Le travail dramatique demandé par le metteur en scène à ses artistes confirme en grande partie l’idée que dans le monde où ils évoluent (a priori le monde réel), les personnages sont conscients non pas de vivre mais de jouer une tragédie. Au troisième acte, la tirade déclamée par Adriana, prise dans Phèdre de Racine, ne fait que renforcer cette impression. Cerises sur le gâteau, l’éclairage signé par le magicien des lumières Patrick Méeüs et les somptueux costumes du Second Empire de Carla Ricotti, magnifient les options du metteur en scène.
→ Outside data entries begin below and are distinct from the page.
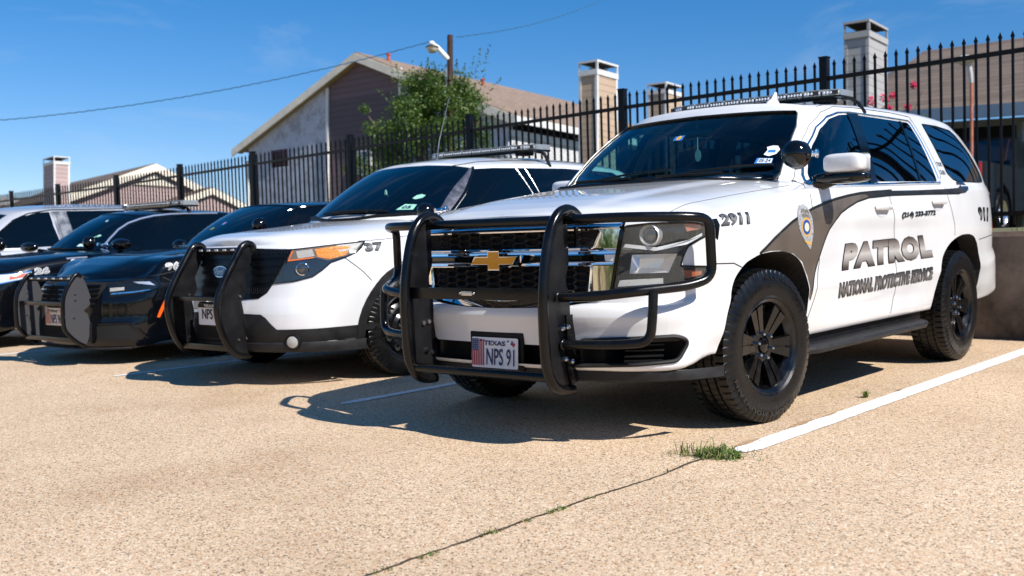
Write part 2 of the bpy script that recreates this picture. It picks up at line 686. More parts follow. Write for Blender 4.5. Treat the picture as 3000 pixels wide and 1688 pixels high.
def mirror_copy(o, parent=None, name=None):
    me = o.data.copy()
    me.transform(Matrix.Scale(-1, 4, (1, 0, 0)))
    me.flip_normals()
    c = bpy.data.objects.new(name or o.name.split('.')[0], me)
    for ch in list(o.children):
        mirror_copy(ch, c)
    return link(c, parent if parent else o.parent)

def tyre_mesh(rad, width, rim, lug=60):
    """tyre with shoulder lugs and grooves, axis along local X, outer side +X"""
    w = width / 2
    prof = [(-w * 0.86, rim), (-w * 0.98, rim + 0.02), (-w * 1.03, (rim + rad) / 2), (-w * 0.98, rad - 0.045), (-w * 0.90, rad - 0.018)]
    sh0 = len(prof)
    tread = []
    gro = [-0.42, 0.0, 0.42]
    xs = [-0.86, -0.72, -0.50]
    for g in (-0.38, 0.0, 0.38):
        tread += [(g - 0.06, 0), (g - 0.045, 1), (g + 0.045, 1), (g + 0.06, 0)]
    pts = [(-0.86, 0), (-0.66, 0), (-0.5, 0)] + tread + [(0.5, 0), (0.66, 0), (0.86, 0)]
    pts.sort()
    for x, g in pts:
        crown = rad - 0.010 * abs(x) ** 3
        prof.append((x * w, crown - (0.009 if g else 0)))
    prof += [(w * 0.90, rad - 0.018), (w * 0.98, rad - 0.045), (w * 1.03, (rim + rad) / 2), (w * 1.0, (rim + rad) / 2 - 0.03), (w * 0.98, rim + 0.02), (w * 0.86, rim)]
    N = lug * 6
    rings = []
    for i, (a, r) in enumerate(prof):
        s = a / w
        ring = []
        for k in range(N):
            th = 2 * math.pi * k / N
            ph = k % 6
            rr = r
            if r > rad - 0.022:
                if abs(s) > 0.55 and ph >= 5: rr = r - 0.009
                elif 0.1 < abs(s) <= 0.36 and (ph + (3 if s > 0 else 0)) % 6 >= 5: rr = r - 0.006
            if abs(abs(s) - 0.98) < 0.01 and r > rad - 0.06 and ph >= 4: rr -= 0.004
            ring.append((a, rr * math.cos(th), rr * math.sin(th)))
        rings.append(ring)
    mb = MB()
    mb.grid(rings, closev=True)
    return mb

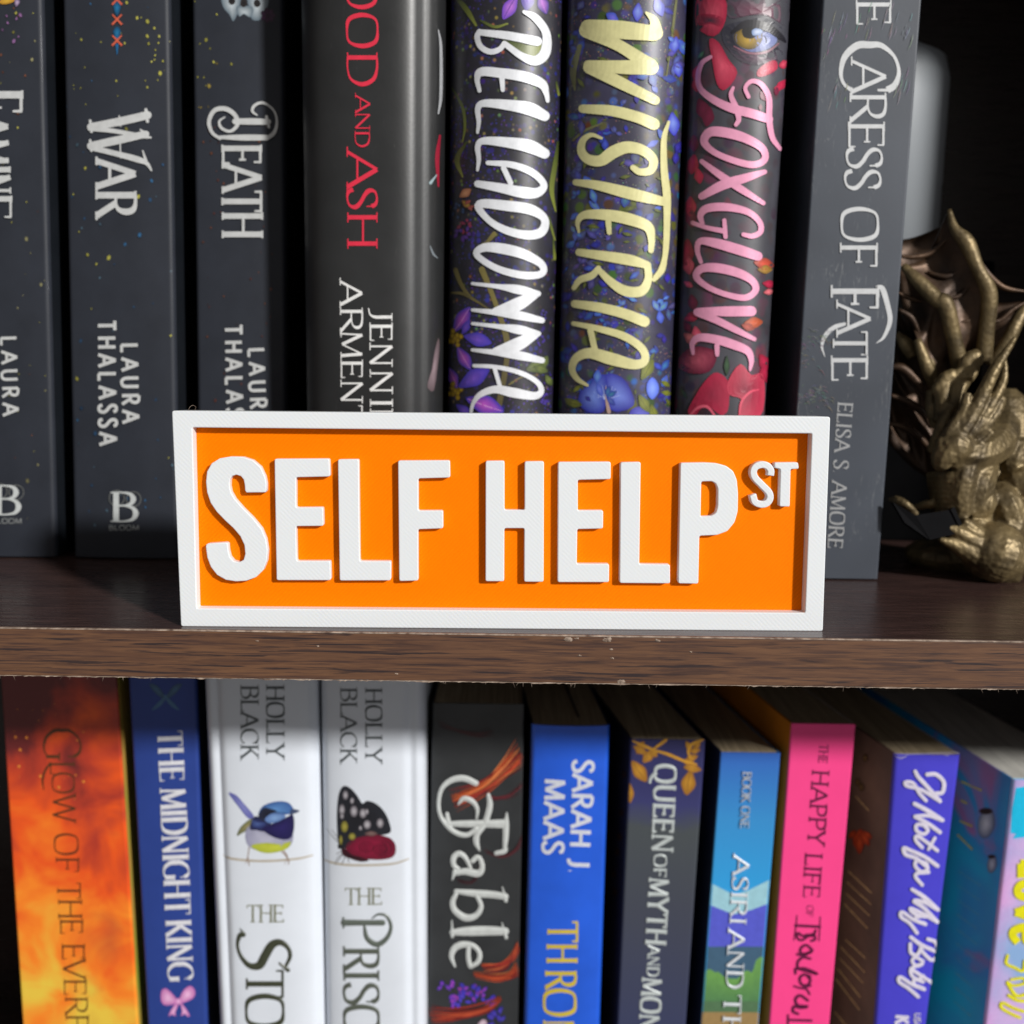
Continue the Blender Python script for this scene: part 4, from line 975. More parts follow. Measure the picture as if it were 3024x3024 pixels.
# ------------------------------------------------------------------ lower shelf
ZB = LOW_Z + 0.0003
ya, yb, yc = zc(0, 1560, 900), zc(0, 2224, 800), zc(600, 2224, 800)
yd, ye, yf, yg = zc(1200, 2000, 800), zc(1250, 2424, 600), zc(1750, 2000, 700), zc(1800, 2424, 600)
yh, yi, yj = zc(2300, 1950, 724), zc(2324, 2324, 700), zc(550, 2000, 800)

# 1 fiery paperback
def fire_mat():
    m = NT("flame_cloud_cover"); v = m.coord((1, 1, 1)); sx = m.n("ShaderNodeSeparateXYZ")
    tc = m.n("ShaderNodeTexCoord"); m.l(tc.outputs['Object'], sx.inputs[0])
    a = m.noise(v, 40, 4, .5, .5); b = m.noise(m.coord((1, 1, 1), (1, 2, 0)), 30, 3, .5, .4)
    mr = m.n("ShaderNodeMapRange"); mr.inputs['From Min'].default_value = 0.100; mr.inputs['From Max'].default_value = 0.235
    m.l(sx.outputs['Z'], mr.inputs[0])
    t = m.n("ShaderNodeMath"); t.operation = 'MULTIPLY_ADD'; m.l(mr.outputs[0], t.inputs[0]); t.inputs[1].default_value = -0.75; t.inputs[2].default_value = 0.78
    s2 = m.n("ShaderNodeMath"); s2.operation = 'ADD'; m.l(t.outputs[0], s2.inputs[0])
    s3 = m.n("ShaderNodeMath"); s3.operation = 'MULTIPLY_ADD'; m.l(a, s3.inputs[0]); s3.inputs[1].default_value = 1.15; s3.inputs[2].default_value = -0.55
    m.l(s3.outputs[0], s2.inputs[1])
    base = m.ramp(s2.outputs[0], [(0.06, lin((104, 34, 34))), (0.24, lin((176, 56, 34))), (0.42, lin((228, 84, 24))), (0.62, lin((240, 130, 34))), (0.84, lin((226, 190, 66)))])
    # darker smoke to the right side
    sm = m.ramp(b, [(0.50, (0, 0, 0)), (0.66, (.75, .75, .75))])
    mx = m.n("ShaderNodeMapRange"); mx.inputs['From Min'].default_value = -0.004; mx.inputs['From Max'].default_value = 0.014; m.l(sx.outputs['X'], mx.inputs[0])
    base = m.mix(m.mix(1.0, sm, m.ramp(mx.outputs[0], [(0, (0, 0, 0)), (1, (1, 1, 1))]), 'MULTIPLY'), base, lin((150, 46, 44)))
    m.base(base); m.set(rough=.42, spec=.45, coat=.15); m.bump(m.noise(v, 800, 3), .2, .00005); return m.m
def strip_mat():
    m = NT("yellow_olive_cover_edge"); v = m.coord((1, 1, 1)); a = m.noise(v, 40, 3)
    m.base(m.ramp(a, [(0.35, lin((150, 160, 60))), (0.65, lin((196, 150, 74)))])); m.set(rough=.45); return m.m
g1 = Book("paperback_book", "orange and yellow flame-clouded paperback at the far left of the lower shelf", 0.096, ((9, 2130), (66, 3024)), ((352, 2130), (408, 3024)), -0.040, ZB, rc=0.0008)
g1.make(fire_mat(), M_BLKS, strip_mat())
k = Ink(g1, 0.00005); BR_ = lin((84, 48, 22)); kw = dict(a=.10, b=.04, nib=20, serif=.08, track=.05)
k.letters([('G', 1272, 1462, 278, 512), ('L', 1484, 1556, 318, 472), ('O', 1548, 1682, 332, 470), ('W', 1690, 1860, 336, 478)], ya, BR_, **kw)
k.ribbon([ya(p) for p in [(318, 1490), (285, 1540), (270, 1600), (278, 1660)]], (6, 7, 6, 2), BR_)
k.letters([('O', 572, 728, 390, 556), ('F', 742, 845, 402, 562), ('T', 925, 1040, 412, 575), ('H', 1045, 1180, 420, 582), ('E', 1185, 1285, 432, 590), ('E', 1360, 1468, 445, 602), ('V', 1472, 1608, 452, 608), ('E', 1612, 1722, 458, 615), ('R', 1738, 1864, 468, 622), ('F', 1868, 1965, 474, 630)], yb, BR_, **kw)
k.build("title_lettering", PRINT, g1.e)
k = Ink(g1, 0.00004); rnd = random.Random(41)
for i in range(26):
    x, y = rnd.uniform(30, 250), rnd.uniform(2040, 2420); r = rnd.choice((1.5, 2, 3, 5))
    k.blob([(x + r * math.cos(t), y + r * math.sin(t)) for t in range(6)], lin((236, 170, 60)), lin((206, 90, 40)), 0, rings=1)
k.build("spine_print", PRINT, g1.e)

# 2 royal blue
M_G2 = paper_mat("royal_blue_cover", (38, 62, 136), .42, .45, mottle=.06)
g2 = Book("paperback_book", "royal blue paperback with white capitals ending in a pink bow", 0.094, ((385, 2130), (435, 3024)), ((583, 2130), (612, 3024)), -0.040, ZB, rc=0.0012, bulge=.0006)
g2.make(M_G2, M_G2, paper_mat("dark_navy_cover_side", (12, 18, 40), .4))
k = Ink(g2, 0.00008); LB = lin((226, 226, 232)); kw = dict(a=.18, b=.05, nib=4, serif=.05, track=.1, ridge=0.00015)
def seg(z0_, p0, z1_, p1): return z0_(p0), z1_(p1)
P0 = ya((1000, 1290)); P1 = yb((1200, 1622))
def along(y): t = (y - P0[1]) / (P1[1] - P0[1]); return (P0[0] + (P1[0] - P0[0]) * t, y)
k.text("THE", along(2161), along(2306), 72, LB, **kw); k.text("MIDNIGHT", along(2330), along(2702), 74, LB, **kw); k.text("KING", along(2721), along(2896), 73, LB, **kw)
k.build("title_lettering", FOIL, g2.e)
k = Ink(g2, 0.00008); p0, p1 = lin((238, 190, 226)), lin((196, 110, 180))
for P in ([(1265, 1760), (1190, 1680), (1150, 1700), (1150, 1770), (1185, 1800), (1255, 1785)], [(1280, 1755), (1310, 1690), (1360, 1660), (1392, 1700), (1375, 1750), (1290, 1785)], [(1255, 1780), (1270, 1800), (1250, 1850), (1255, 1875), (1222, 1865), (1205, 1880), (1210, 1850)], [(1285, 1780), (1310, 1800), (1350, 1860), (1345, 1882), (1318, 1862), (1290, 1875), (1298, 1840)], [(1250, 1755), (1290, 1750), (1292, 1790), (1255, 1790)]):
    k.blob([yb(p) for p in P], p0, p1, 3)
k.build("bow_emblem", PRINT, g2.e)
k = Ink(g2, 0.00008); tc_ = lin((70, 112, 150))
for sg in (-1, 1):
    k.blob([ya((1050 + sg * a, b)) for a, b in [(12, 1080), (60, 1050), (100, 1000), (95, 985), (50, 1000), (15, 1050)]], tc_, tuple(v * .5 for v in tc_), 3)
    k.ribbon([ya((1050 - sg * 10, 1060)), ya((1050 + sg * 40, 1115)), ya((1050 + sg * 82, 1150))], (5, 12, 4), tc_)
k.build("crossed_emblem", PRINT, g2.e)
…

On pourrait estimer peut-être que l’orchestre dirigé par Christopher Franklin se montre un peu trop puissant et que les voix, en particulier celles des deux protagonistes, se déploient avec une excessive intensité. Pour être tout à fait honnête, il faut préciser qu’à l’époque de la création de l’œuvre (1902) le public n’en attendait pas moins ! Les décibels émis par l’orchestre de l’Opéra de Liège (la salle est sonore) rendent donc justice aux intentions du compositeur.
Puissance et insolence
Pour sa première intervention à Liège, Carolina López Moreno (Adriana) remporte un triomphe mérité. Grâce à son lyrisme et à son tempérament, elle sait exprimer avec précision et autorité l’amour, le courage, le désespoir et mille autres facettes du personnage. Elle maîtrise totalement son souffle, et c’est avec clarté et justesse, une grande élégance en somme, qu’elle surmonte les difficiles passages piano… malheureusement peu fréquents dans la partition. Son célèbre air initial a obtenu un franc succès mais c’est dans le duo final avec son partenaire qu’elle a donné le meilleur d’elle-même. Luciano Ganci (Maurizio) est très convaincant dans l’expression de ses sentiments vrais vis à vis d’Adriana, moins vrais auprès de la princesse de Bouillon. Son émission particulièrement agréable en basse intensité devient un peu plus dure lorsqu’il monte en puissance. Juste et viril, il affronte le registre aigu avec une assurance et une réussite qui frisent presque l’insolence par moments.
À leurs côtés, on peut détacher Mario Cassi, Michonnet très émouvant au dernier acte, moins préoccupé par ses affaires que par son affection envers la diva. Mattia Denti (Bouillon), baryton-basse à l’émission affirmée, a une voix ample et bien timbrée, et Anna Maria Chiuri (la princesse de Bouillon), très applaudie pour son élégante présence au troisième acte, ont su eux aussi tirer leur épingle du jeu. Et n’oublions pas les apports très brefs mais opportuns de Pierre Derhet (Chazeuil), Dall’Amico (Quinault), Alexander Marev (Poisson), Hanne Roos (Jouvenot), Lotte Verstaen (Dangeville).
Photo : Jonathan Berger
Francesco Cilea : Adriana Lecouvreur. Avec : Carolina López Moreno (Adriana), Luciano Ganci (Maurizio), Mario Cassi (Michonnet), Anna Maria Chiuri (la principessa di Bouillon), Mattia Denti (Il principe di Bouillon), Pierre Derhet (Chazeuil), Dall’Amico (Quinault), Alexander Marev (Poisson), Hanne Roos (Jouvenot), Lotte Verstaen (Dangeville). Mise en scène : Arnaud Bernard. Décors : Arnaud Bernard et Virgile Koering. Costumes : Carla Ricotti. Lumières : Patrick Méeüs. Chef des chœurs : Denis Segond. Orchestre de l’Opéra royal de Wallonie-Liège, dir. Christopher Franklin. Opéra royal de Wallonie-Liège, 20 avril 2023.